Este é um resultado considerado por muitos impossível, até hoje”, comenta José Afonso, coordenador do IA e investigador da Faculdade de Ciências da Universidade de Lisboa (FCUL). “Observar diretamente um buraco negro é mais uma prova do engenho humano e da capacidade tecnológica hoje em Astronomia. Abrem-se agora novos campos de investigação para percebermos o que são os buracos negros, e como eles são importantes para compreender a evolução das galáxias e, portanto, a história do próprio Universo. É ainda um enorme prazer que este fantástico resultado tenha uma presença portuguesa, através de um investigador formado no IA.


Notas
  1. Os buracos negros são locais do Universo onde uma enorme quantidade de matéria se encontra concentrada numa região tão compacta que gera um campo gravitacional capas de reter a própria luz. Os buracos negros super-massivos que se acredita existirem no centro da maioria das galáxias, incluindo a nossa Via Láctea, deformam profundamente o espaço-tempo à sua volta e submetem o material envolvente a condições extremas de velocidade e temperatura.
  2. O Instituto de Astrofísica e Ciências do Espaço (IA) é a maior unidade de investigação na área das Ciências do Espaço em Portugal, integrando investigadores da Universidade do Porto e da Universidade de Lisboa, e englobando a maioria da produção científica nacional na área. Foi avaliado como “Excelente” na última avaliação que a Fundação para a Ciência e Tecnologia (FCT) encomendou à European Science Foundation (ESF). A atividade do IA é financiada por fundos nacionais e internacionais, incluindo pela FCT/MCES (UID/FIS/04434/2019).
  3. O horizonte de acontecimentos é a superfície em torno de um buraco negro para além da qual quaisquer acontecimentos não poderão afetar o que se passa fora dessa superfície. Tal deve-se ao facto de nada, nem a própria luz, uma vez aí dentro, conseguir escapar para o exterior.

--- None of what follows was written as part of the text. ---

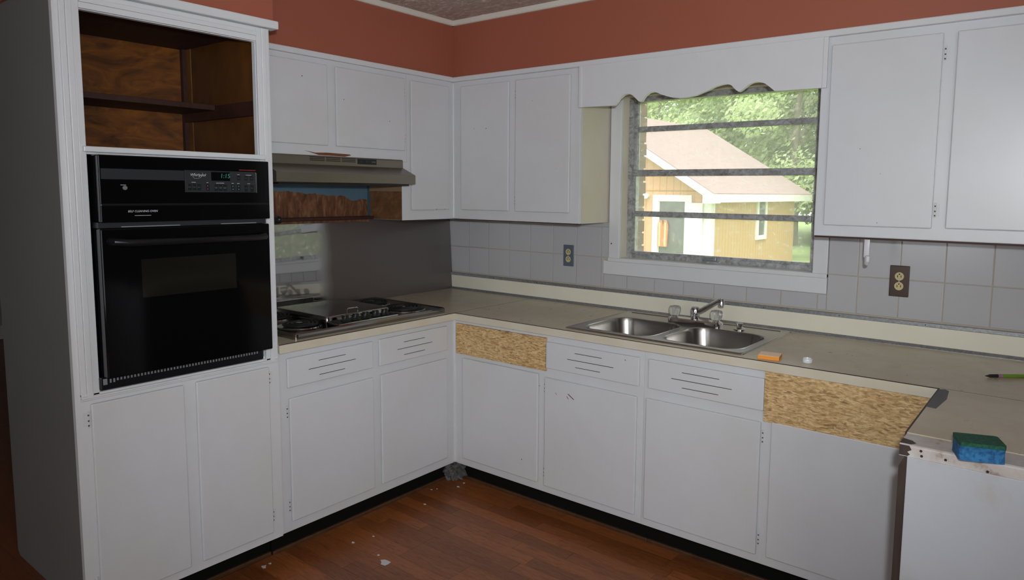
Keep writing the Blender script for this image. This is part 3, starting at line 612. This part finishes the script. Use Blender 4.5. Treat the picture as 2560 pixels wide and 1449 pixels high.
for u in (1.8515, 1.836, 1.8205): btn(u+.0070, u-.0070, 1.482, 1.461); bx('button_print', rb('A', u-.0045, u+.0045, OD+.0023, OD+.0026, 1.4722, 1.4735), 'grey_plastic', kp); bx('button_print', rb('A', u-.0035, u+.0035, OD+.0023, OD+.0026, 1.4690, 1.4701), 'grey_plastic', kp)
for u in (1.743, 1.721): btn(u+.0068, u-.0068, 1.482, 1.459); bx('button_print', rb('A', u-.0035, u+.0035, OD+.0023, OD+.0026, 1.4705, 1.4716), 'grey_plastic', kp)
for u in (1.7695, 1.7425, 1.7215): btn(u+.0070, u-.0070, 1.514, 1.498); bx('button_print', rb('A', u-.003, u+.003, OD+.0023, OD+.0026, 1.5052, 1.5063), 'grey_plastic', kp)
for u, w, zz in ((1.927, .014, 1.4885), (1.8805, .007, 1.4880), (1.836, .028, 1.4872), (1.7915, .008, 1.4870), (1.7705, .009, 1.4868), (1.732, .010, 1.4866), (1.7695, .009, 1.5175), (1.732, .020, 1.5165)): bx('heading_print', rb('A', u-w/2, u+w/2, OD+.0010, OD+.0014, zz-.0007, zz+.0007), 'print', kp)
bx('red_caption', rb('A', 1.704, 1.766, OD-.0003, OD+.0004, 1.5325, 1.5350), 'red_print', cp)
bx('bright_edge', rb('A', 1.7018, 1.7032, OD-.0005, OD+.0016, 1.455, 1.525), 'chrome', cp)
obj('lock_knob', MB().lathe([(.0065, 0), (.0065, .004), (.005, .005)], (OD, -2.140, 1.468), 'x', 16), 'grey_plastic', cp)
bx('heading_print', rb('A', 2.136, 2.152, OD-.0003, OD+.0004, 1.4762, 1.4776), 'print', cp)
text('oven_caption', 'SELF CLEANING OVEN', .0088, 'print', cp, 2.090, 1.3955, OD+.0002, .15)
bx('caption_line', rb('A', 2.066, 2.115, OD-.0003, OD+.0004, 1.3818, 1.3830), 'print', cp)
bx('panel_lip', rb('A', 1.655, 2.211, OD-.004, OD+.004, 1.412, 1.420), 'black_enamel', cp, .002)
bx('panel_gap', rb('A', 1.66, 2.214, TD+.002, OD-.016, 1.345, 1.362), 'charcoal', b)
for u0, u1 in ((1.70, 1.83), (1.97, 2.15)): bx('gap_trim', rb('A', u0, u1, OD-.017, OD-.012, 1.3462, 1.3492), 'vent_fin', b)
dr = obj('oven_door', MB().box(*rb('A', 1.656, 2.215, TD+.002, OD, .880, 1.344), bev=.004), 'black_glass', b)
bx('door_window', rb('A', 1.789, 2.102, OD-.0005, OD+.0006, 1.122, 1.244), 'oven_window', dr)
obj('door_handle', MB().tube([(OD-.002, -2.188, 1.305), (OD+.022, -2.180, 1.303), (OD+.032, -2.15, 1.300), (OD+.034, -1.93, 1.298), (OD+.032, -1.72, 1.297), (OD+.022, -1.69, 1.299), (OD-.002, -1.682, 1.301)], [.013, .013, .012, .011, .012, .013, .013], 12), 'black_enamel', dr, smooth=True)
vt = obj('vent_grille', MB().box(*rb('A', 1.672, 2.224, TD+.002, TD+.022, .838, .880), bev=.004), 'black_enamel', b)
k = 0; u = 2.214
bx('vent_fin', rb('A', 2.204, 2.216, TD+.0215, TD+.0225, .855, .874), 'vent_fin', vt)
u = 2.1945
while u > 1.69:
    bx('vent_fin', rb('A', u-.0026, u+.0026, TD+.0215, TD+.0225, .863-.004*(u > 2.18), .874), 'vent_fin', vt); u -= .01035

# ------------------------------------------------------------------ cooktop
CT = .874
b = empty('cooktop', (.33, -1.08, CT), 'steel drop-in electric cooktop with four coil burners and raised centre cover', 'cooktop')
X0, X1, Y0, Y1 = .068, .606, -1.505, -.662
ck = MB(); o1 = rrect(X0, X1, Y0, Y1, .018); o2 = rrect(X0+.005, X1-.005, Y0+.005, Y1-.005, .014); o3 = rrect(X0+.016, X1-.016, Y0+.016, Y1-.016, .010)
ck.loft([[(x, y_, CT) for x, y_ in o1], [(x, y_, CT+.019) for x, y_ in o1], [(x, y_, CT+.025) for x, y_ in o2], [(x, y_, CT+.021) for x, y_ in o3]])
obj('steel_deck', ck, 'cook_steel', b, smooth=True)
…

  4. O Atacama Large Millimeter/submillimeter Array (ALMA) é um radiotelescópio constituído por 66 antenas localizadas a 5000 metros de altitude no deserto do Atacama, no Chile. É atualmente o maior radiotelescópio do mundo. O IA é o Centro de Competências Português para o ALMA (PACE), ajudando a validar os dados deste observatório, tendo Hugo Messias participado na criação deste centro.